Actually I just bought this computer earlier this year, so it does have XP. I have noticed that I can run the guitar through the "line in" socket with no perceptable delay, and I'd go that route but for some reason I can't get my recording software to see it. Thanks for the links, I'll check them out!:kickass:
 
Archmagician said:
I would recommend getting a Guitar Pod by Line6! Two damn thumbs up for that!!!

http://www.line6.com/podxt/

I have a PodXTLive and a BassPodXTLive and I love them. I cant rave enough about Line 6!


I back that too, I bought one about 6 months ago and I love it.

I tend to use guitar rig instead of the bundled software, but riffworks is also a good starters piece of recording software.

As for soundcards, well I'd recommend a studio quality card, but failing that go for a Full duplex card and maybe try using an external effects board as your pre-amp.
 
recording lag sux! when i upgraded xp to sp2 i started getting the same prob so i had to upgrade from my creative live! card to m audio. under a hun at GC and no lag with any prog. that's weird that your recording software doesn't see the line in but sees the mic ... perhaps that requires a default change in your sound and audio properties or with the recording prog? your using the mobo sound?
 
Luckily nobody I asked ever told me home recording was easy.

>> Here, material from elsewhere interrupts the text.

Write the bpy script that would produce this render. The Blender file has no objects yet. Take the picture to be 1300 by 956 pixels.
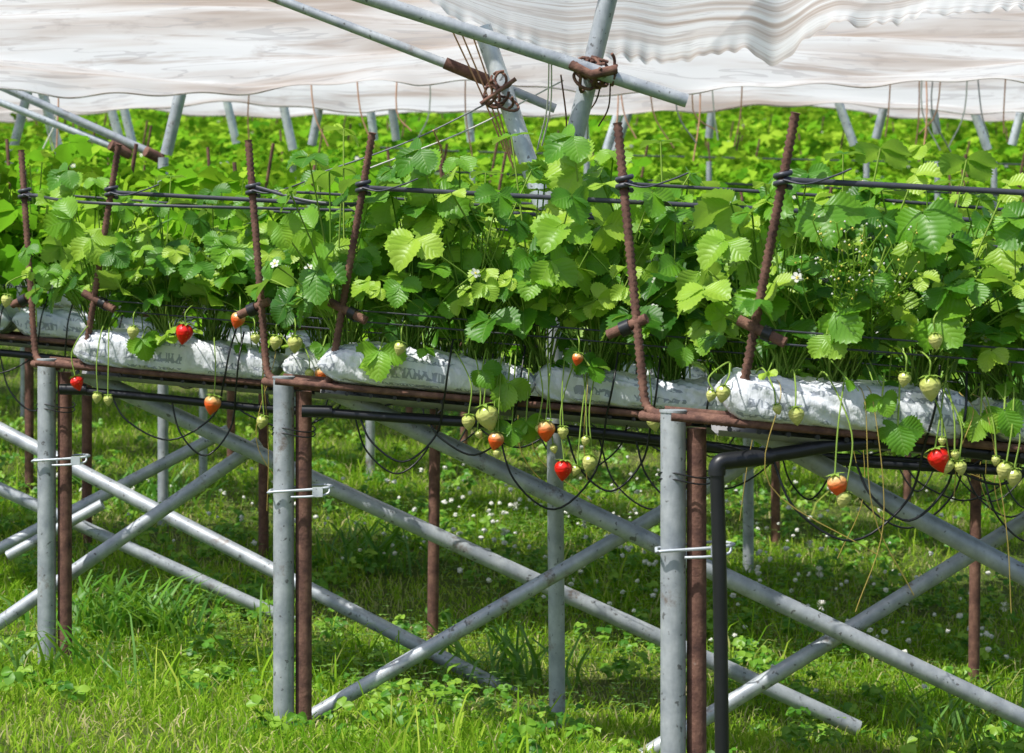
import bpy, math, random
import numpy as np
from mathutils import Vector, Matrix

random.seed(7); RNG = np.random.default_rng(7)
scene = bpy.context.scene
F = 3300.0; Z0 = 1.2

def P(px, py, D):
    return np.array([(px-650)/F*D, D, Z0+(300-py)/F*D])

HT = .82
_qy = np.array([-20, 5, 6.09, 6.9, 8, 9, 12, 120, 600.])
_qz = np.array([0, 0, -.07, -.13, -.13, -.06, .12, 6.6, 7.0])
def ground(x, y):
    x = np.asarray(x, float); y = np.asarray(y, float)
    fade = np.where(y < 8, 1.0, np.exp(-(np.maximum(y, 8)-8)/8))
    return Z0-.34-HT-.09*np.clip(x-.33, -6, 6)*fade+np.interp(y, _qy, _qz)
def table(x, y): return float(ground(x, y))+HT

# ---------------------------------------------------------------- mesh builder
class MB:
    def __init__(s):
        s.v = []; s.f = []; s.m = []; s.uv = []; s.r = []; s.n = 0; s.sm = []
    def add(s, v, faces, mat=0, uv=None, rnd=0.5, smooth=True):
        v = np.asarray(v, float)
        if uv is None: uv = np.zeros((len(v), 2))
        s.v.append(v); s.uv.append(uv)
        for fa in faces:
            fa = np.asarray(fa, int)
            if len(fa) == 0: continue
            s.f.append(fa+s.n)
            s.m.append(np.full(len(fa), mat)); s.sm.append(np.full(len(fa), smooth))
            r = np.asarray(rnd, float)
            s.r.append(np.full(len(fa), float(rnd)) if r.ndim == 0 else r)
        s.n += len(v)
    def mesh(s, name, mats):
        me = bpy.data.meshes.new(name)
        V = np.concatenate(s.v); UV = np.concatenate(s.uv)
        me.vertices.add(len(V)); me.vertices.foreach_set('co', V.astype(np.float32).ravel())
        L = np.concatenate([f.ravel() for f in s.f])
        tot = np.concatenate([np.full(len(f), f.shape[1]) for f in s.f])
        st = np.concatenate([[0], np.cumsum(tot)[:-1]])
        me.loops.add(len(L)); me.loops.foreach_set('vertex_index', L.astype(np.int32))
        me.polygons.add(len(tot)); me.polygons.foreach_set('loop_start', st.astype(np.int32))
        me.polygons.foreach_set('material_index', np.concatenate(s.m).astype(np.int32))
        me.update(calc_edges=True)
        me.polygons.foreach_set('use_smooth', np.concatenate(s.sm).astype(bool))
        ul = me.uv_layers.new(name='UVMap'); ul.data.foreach_set('uv', UV[L].astype(np.float32).ravel())
        at = me.attributes.new('rnd', 'FLOAT', 'FACE'); at.data.foreach_set('value', np.concatenate(s.r).astype(np.float32))
        for m in mats: me.materials.append(m)
        me.validate()
        return me
    def obj(s, name, mats, parent=None):
        o = bpy.data.objects.new(name, s.mesh(name, mats)); scene.collection.objects.link(o)
        if parent: par(o, parent)
        return o

def par(o, p):
    o.parent = p; o.matrix_parent_inverse = Matrix.Translation(-p.location)
def empty(name, loc=(0, 0, 0)):
    e = bpy.data.objects.new(name, None); e.location = Vector([float(a) for a in loc]); e.empty_display_size = .1
    scene.collection.objects.link(e); return e

def resample(pts, step):
    pts = np.asarray(pts, float); out = [pts[0]]
    for a, b in zip(pts[:-1], pts[1:]):
        n = max(1, int(math.ceil(np.linalg.norm(b-a)/step)))
        for k in range(1, n+1): out.append(a+(b-a)*k/n)
    return np.array(out)
def smoothline(pts, n=8):
    p = np.asarray(pts, float); p = np.vstack([2*p[0]-p[1], p, 2*p[-1]-p[-2]]); out = []
    for i in range(1, len(p)-2):
        for k in range(n):
            t = k/n
            out.append(.5*((2*p[i])+(-p[i-1]+p[i+1])*t+(2*p[i-1]-5*p[i]+4*p[i+1]-p[i+2])*t*t+(-p[i-1]+3*p[i]-3*p[i+1]+p[i+2])*t**3))
    out.append(p[-2]); return np.array(out)
def fillet(pts, r, n=6):
    pts = [np.asarray(p, float) for p in pts]; out = [pts[0]]
    for i in range(1, len(pts)-1):
        a, b, c = pts[i-1], pts[i], pts[i+1]
        u = (a-b)/np.linalg.norm(a-b); v = (c-b)/np.linalg.norm(c-b)
        p0 = b+u*r; p1 = b+v*r
        for k in range(n+1):
            t = k/n; out.append((1-t)**2*p0+2*t*(1-t)*b+t*t*p1)
    out.append(pts[-1]); return np.array(out)

def tube(mb, pts, r, seg=10, mat=0, rnd=.5, cap=True, flat=None):
    pts = np.asarray(pts, float); n = len(pts)
    r = np.full(n, r) if np.ndim(r) == 0 else np.asarray(r)
    T = np.gradient(pts, axis=0); T /= np.linalg.norm(T, axis=1)[:, None]+1e-12
    ref = np.array([0, 0, 1.]) if abs(T[0][2]) < .9 else np.array([0, 1., 0])
    N = np.zeros_like(pts); u = np.cross(T[0], ref); u /= np.linalg.norm(u); N[0] = u
    for i in range(1, n):
        u = N[i-1]-T[i]*np.dot(N[i-1], T[i]); u /= np.linalg.norm(u)+1e-12; N[i] = u
    B = np.cross(T, N)
    a = np.linspace(0, 2*math.pi, seg, endpoint=False)
    fx, fy = (1, 1) if flat is None else flat
    V = pts[:, None, :]+(N[:, None, :]*np.cos(a)[None, :, None]*fx+B[:, None, :]*np.sin(a)[None, :, None]*fy)*r[:, None, None]
    V = V.reshape(-1, 3)
    ln = np.concatenate([[0], np.cumsum(np.linalg.norm(np.diff(pts, axis=0), axis=1))])
    uv = np.stack([np.tile(a/(2*math.pi), n), np.repeat(ln, seg)], 1)
    i = np.arange(n-1)[:, None]; j = np.arange(seg)[None, :]; j2 = (j+1) % seg
    q = np.stack([i*seg+j, i*seg+j2, (i+1)*seg+j2, (i+1)*seg+j], -1).reshape(-1, 4)
    mb.add(V, [q], mat, uv, rnd)
    if cap:
        for s0, c in ((0, pts[0]), ((n-1)*seg, pts[-1])):
            vv = np.vstack([V[s0:s0+seg], c]); jj = np.arange(seg)
            mb.add(vv, [np.stack([jj, (jj+1) % seg, np.full(seg, seg)], 1)], mat, None, rnd, False)
def rebar(mb, pts, r=.0085, mat=0):
    pts = resample(pts, .0058); k = np.arange(len(pts))
    rr = r*np.where(k % 2 == 0, 1.2, .84)
    tube(mb, pts, rr, 8, mat)
def box(mb, c, h, mat=0, rot=0, rnd=.5):
    c = np.asarray(c, float); h = np.asarray(h, float)
    s = np.array([[-1,-1,-1],[1,-1,-1],[1,1,-1],[-1,1,-1],[-1,-1,1],[1,-1,1],[1,1,1],[-1,1,1]], float)*h
    R = np.array([[math.cos(rot), -math.sin(rot), 0],[math.sin(rot), math.cos(rot), 0],[0,0,1]])
    mb.add(s@R.T+c, [[[0,3,2,1],[4,5,6,7],[0,1,5,4],[1,2,6,5],[2,3,7,6],[3,0,4,7]]], mat, None, rnd, False)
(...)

If they did I would find them and beat them. :zombie: :zombie: :zombie:

I've gotten OK with audio but virtual instruments and drum programming....:zombie:

A friend of mine paid a consultant to come set up his system to ensure the softwares and stuff was working. It was all wonky. There are a lot of sound samples I have bought for various instruments but none work. :mad:

Gave up and bought a Alesis drum machine to create sounds.